Однако художественный акцент был сделан во второй части – драматических фрагментах из пьесы «Голем» Гальперна Лейвика. Легенда о защитнике евреев в прекрасных стихах на Идиш была разыграна актерами Иекутиелем Ротенбергом (Магарал[16]), Шабтаем Блайхером (Танхум), Соней Минц (Ребецен), Мусей Бродской (Двореле) и Яковом Бергольским (Голем). Все они – профессиональные актеры из Вилнер фолкс-театер (Вильнюсского народного театра) (Иекутиель Ротенберг) и Вилнер идишер мелухер театер (Шабтай Блайхер, Муся Бродская и Яков Бергольский).

Голем по Х. Лейвику, режиссер Макс Вискинд, февраль 1942, вскоре после первой акции

В архиве мемориала «Яд ва-Шем» мне посчастливилось найти уникальный документ – режиссерскую экспликацию к спектаклю «Голем», датированную февралем 1942 г. Привожу ее в переводе с Идиш. Итак, замысел:

«Кровавый навет чувствует Магарал. Он погружен в поток своего творчества, снова и снова превращая Голема в гору глины. Вера в чужое мужество, надежда на героизм духа движет им. Страстное желание раввина – противостоять силе священника Тадеуша, который сочиняет навет, чтобы уничтожить евреев. Однако Голем, который был создан, чтобы спасать, не понимает своей еврейской миссии. Он ощущает только раздражающие его рефлексы и поднимает дубину также против еврейской сути и смысла.

В старой пражской легенде мы видим наши собственные раны, унаследованные от предшествующих поколений.
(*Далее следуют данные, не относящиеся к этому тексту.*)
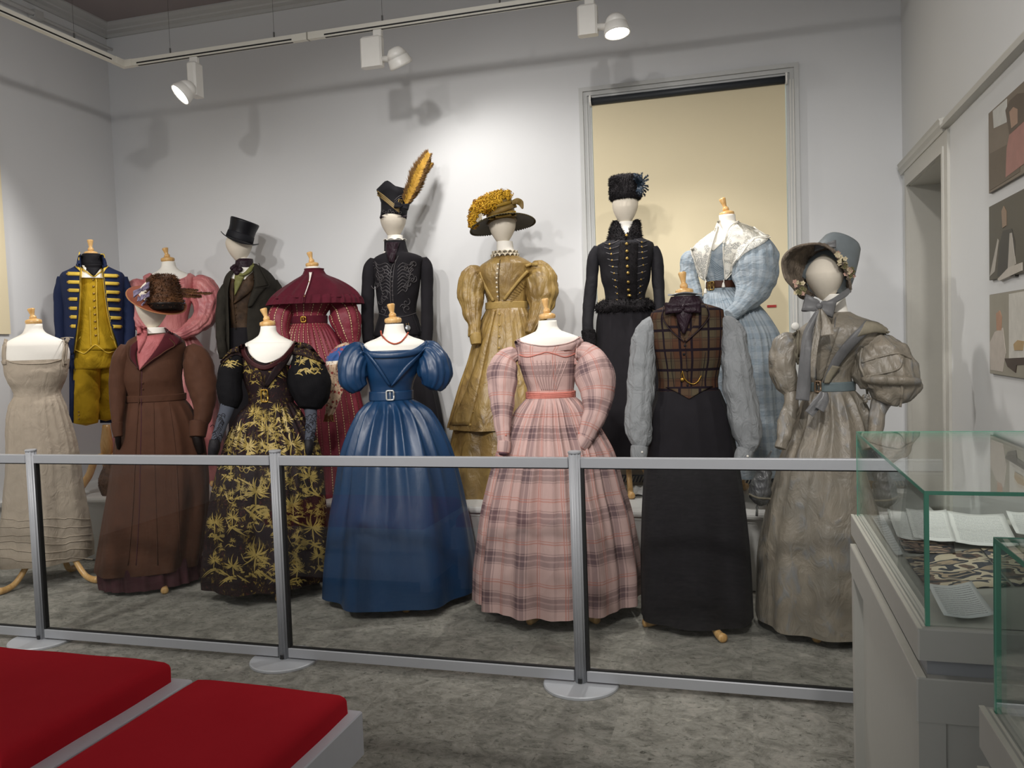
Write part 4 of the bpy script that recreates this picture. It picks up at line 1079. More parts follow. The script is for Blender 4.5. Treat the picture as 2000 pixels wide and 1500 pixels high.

Это раны еврейской судьбы, которые не заживают и не исчезают.

День 1700 г. Пражское гетто. Знаменитый пражский раввин Магарал предощущает новые угрозы от наветов, которые накануне Пасхи настраивают против евреев Праги. Он лепит из свежей глины Голема, закладывая в него противостояние злодеям.

Драматическая поэма Лейвика «Голлем» – главное из бессмертных произведений, характерных для новоеврейской литературы. Она велика потому, что отмечена редким пророчеством о базисных еврейских проблемах, которые читаются в душе нашего народа. Это одно из великих произведений, которые время выдвигает в качестве универсальных на сотни лет вперед. Люди всматриваются в него, как в зеркало, в котором отражаются их окровавленные лица»[17].

Таким образом, из всей пьесы были выбраны два фрагмента: первый – изваяние Магаралом Голема как орудия мести, попытка овладеть ситуацией; вторая сцена – зеркало, в котором зрители видят свою трагическую судьбу. Перед нами режиссерски точная хирургия реальности, прививка мужества заключенными, прямой диалог на равных с будущими убийцами. Это еврейский театр образной правды, универсальной притчи, где каждая деталь – реплика, обращенная одновременно и к подсознанию народа и к его преследователям. Двойственность и ясность позиции. Тюремный, пограничный между реальностью и искусством театр уже не скрыто сжатых, а образно открытых кулаков...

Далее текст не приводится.